## Set problem
Counting only lines that hold "Treat", give the total and nothing more.

## Collected data entries
'''
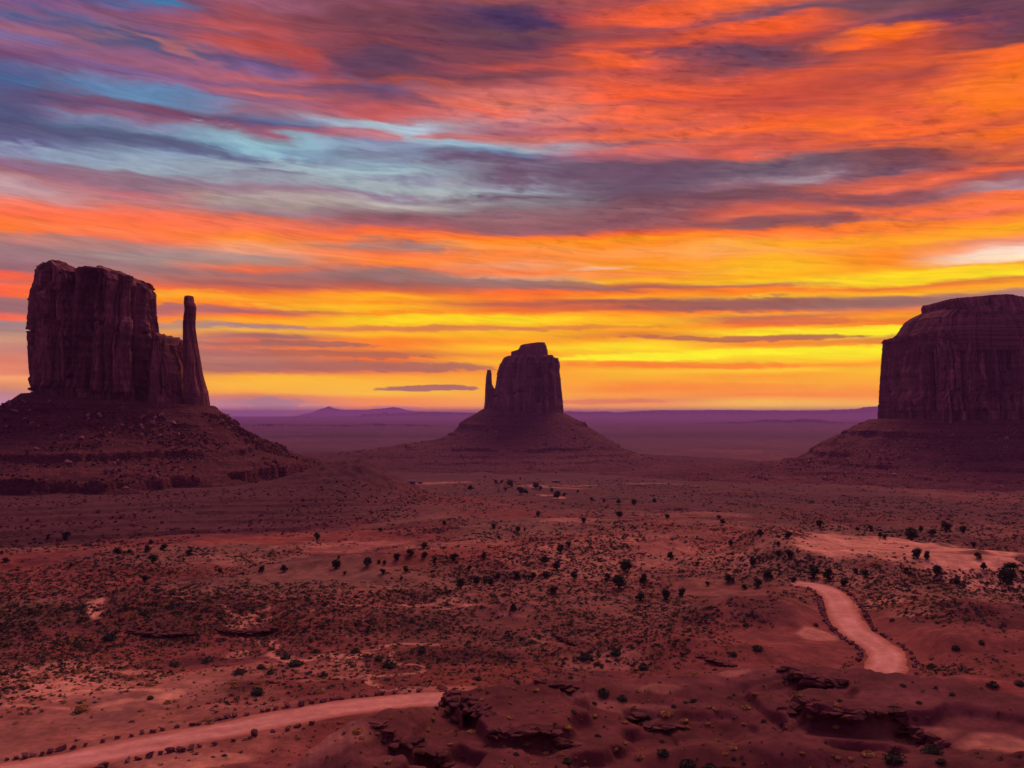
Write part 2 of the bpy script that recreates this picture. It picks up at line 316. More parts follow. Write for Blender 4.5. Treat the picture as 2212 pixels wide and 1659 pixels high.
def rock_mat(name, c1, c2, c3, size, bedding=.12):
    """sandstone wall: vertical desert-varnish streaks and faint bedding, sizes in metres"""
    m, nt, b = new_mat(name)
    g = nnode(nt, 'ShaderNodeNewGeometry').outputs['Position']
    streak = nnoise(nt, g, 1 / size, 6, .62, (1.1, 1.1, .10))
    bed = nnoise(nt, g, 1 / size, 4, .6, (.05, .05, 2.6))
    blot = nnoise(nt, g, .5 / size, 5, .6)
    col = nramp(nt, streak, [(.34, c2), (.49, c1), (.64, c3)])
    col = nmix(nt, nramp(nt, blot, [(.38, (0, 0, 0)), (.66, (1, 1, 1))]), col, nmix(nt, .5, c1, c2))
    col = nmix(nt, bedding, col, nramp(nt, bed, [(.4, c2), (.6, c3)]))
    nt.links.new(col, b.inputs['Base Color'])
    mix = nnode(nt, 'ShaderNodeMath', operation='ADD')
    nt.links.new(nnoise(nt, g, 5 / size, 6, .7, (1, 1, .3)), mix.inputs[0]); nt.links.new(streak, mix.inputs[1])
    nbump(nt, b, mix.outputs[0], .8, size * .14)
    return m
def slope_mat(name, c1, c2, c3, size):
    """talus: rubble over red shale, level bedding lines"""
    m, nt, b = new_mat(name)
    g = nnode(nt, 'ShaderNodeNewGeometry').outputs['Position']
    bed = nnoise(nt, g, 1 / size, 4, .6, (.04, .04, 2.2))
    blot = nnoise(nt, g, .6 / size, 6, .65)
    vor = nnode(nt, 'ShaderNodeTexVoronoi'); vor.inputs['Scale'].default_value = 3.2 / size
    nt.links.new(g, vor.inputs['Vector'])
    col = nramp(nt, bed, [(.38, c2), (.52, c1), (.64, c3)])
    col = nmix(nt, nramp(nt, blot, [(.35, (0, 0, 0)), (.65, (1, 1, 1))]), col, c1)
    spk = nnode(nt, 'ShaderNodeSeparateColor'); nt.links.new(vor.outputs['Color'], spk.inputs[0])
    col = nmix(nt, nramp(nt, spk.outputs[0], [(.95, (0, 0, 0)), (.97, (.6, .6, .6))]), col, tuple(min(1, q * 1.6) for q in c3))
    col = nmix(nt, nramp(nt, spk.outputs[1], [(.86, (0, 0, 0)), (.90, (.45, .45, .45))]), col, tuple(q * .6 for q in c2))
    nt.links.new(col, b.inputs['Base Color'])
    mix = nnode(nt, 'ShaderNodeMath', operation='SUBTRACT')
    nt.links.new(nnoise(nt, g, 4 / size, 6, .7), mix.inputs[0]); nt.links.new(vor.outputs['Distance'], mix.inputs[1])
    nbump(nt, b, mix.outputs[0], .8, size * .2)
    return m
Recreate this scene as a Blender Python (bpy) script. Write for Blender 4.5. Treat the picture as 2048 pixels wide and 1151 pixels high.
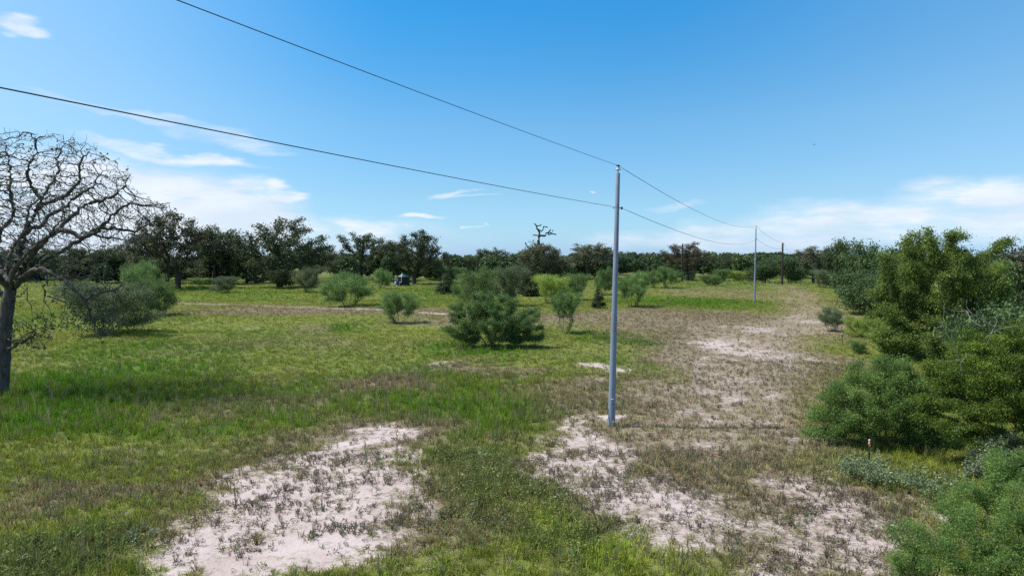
'''
## Completed exercise
2